Pam’s Pictorama Post: This very homemade photo postcard caught my eye for some reason. It is dated January 15, 1920, handwritten on both front and back. It was never sent and I don’t know where it hails from, but it is a snowy January locale. An out of season litter of kittens is scarfing down a meal with what appears to be their mom, on the side of this clapboard house.
I can make out a winter washtub, buckets, a stool and what might be a water pump although some of it is a bit indistinct. Kitties are being fed on a wooden walkway, presumably raised above the snow to minimize the inevitable mud being traipsed in the house. This cat quartet is enjoying meals from somewhat outsized bowls – the one kitten downright dwarfed by his and you wonder if he will need to actually climb in to get the last of his dinner. I am sure, however, that he or she will manage.
I grew up in a home that became increasing well endowed with cats over time. With a beginning investment of one, then two, somehow we slipped into a bevy of kitties over time. Once we weren’t quick enough and a litter of kittens set off a chain effect, and for a number of years the household expanded to accommodate a more or less two to one cat to human ratio. Seems, at least for us Butlers, cats are a slippery slope.

This mini herd of felines would all come running when they heard my mother call, Chow time! To my memory there was no getting picky over food types and flavors back in that time. There were rather generic cans of cat food and bags or boxes of dry food and cats ate it – unless of course they were stealing food off the table (one cat, Zipper, managed to steal a steak off the table – dropped it right into the happy jaws of our waiting German Shepard, she who definitely won the lottery that day), or committing some other food related sin. Being picky was not among those sins however.
Predating the chow time call was the simple sound of an electric can opener which made the cats of the day come running. For the younger reader, this device was very popular before the advent of the pop top can. It came after the hand can opener (several which still reside in my kitchen), but made opening the numerous canned goods of the day quicker I guess. They still exist, but seem to have waned in popularity. Of course this meant that there were many false food calls for cats, but they remained at the ready nevertheless.

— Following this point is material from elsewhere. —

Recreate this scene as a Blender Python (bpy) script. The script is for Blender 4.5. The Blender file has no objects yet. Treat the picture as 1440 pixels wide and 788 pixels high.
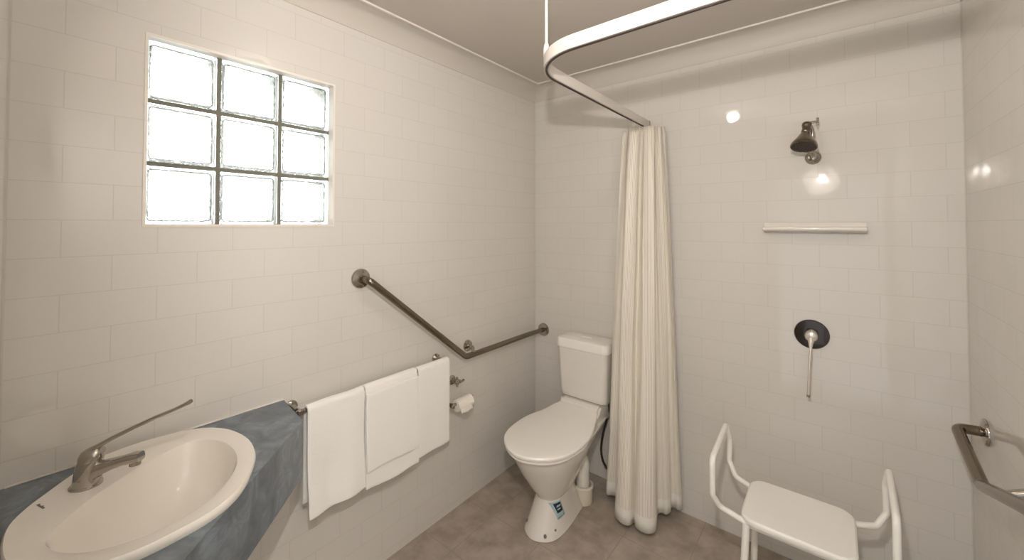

Our cats, Blackie and Cookie, are on a fairly strict eating schedule of 6am and 6pm daily, although they have dry food to snack on between times. Kim has the primary responsibility for cat feeding (and Blackie’s insulin shots now which follow immediately) and the kits are pretty good about it although they, like all cats, would love to adopt a more open handed feeding schedule. We continue to demur.

Mom’s cats, on the other hand, enjoy a less regulated, ongoing Butler buffet of wet and dry food. Hobo, our wily stray who has been showing up for more regular meals now that I am more frequently in residence, gobbles two to three cans at a go. I joke that he must have a hollow leg, but I guess he is a fellow who is unsure where his next meal will come from and maximizes his opportunities. For the cats in residence, the caregivers and I open cat food cans with impunity upon my mother’s request and the pantry groans and abounds with Chewy boxes.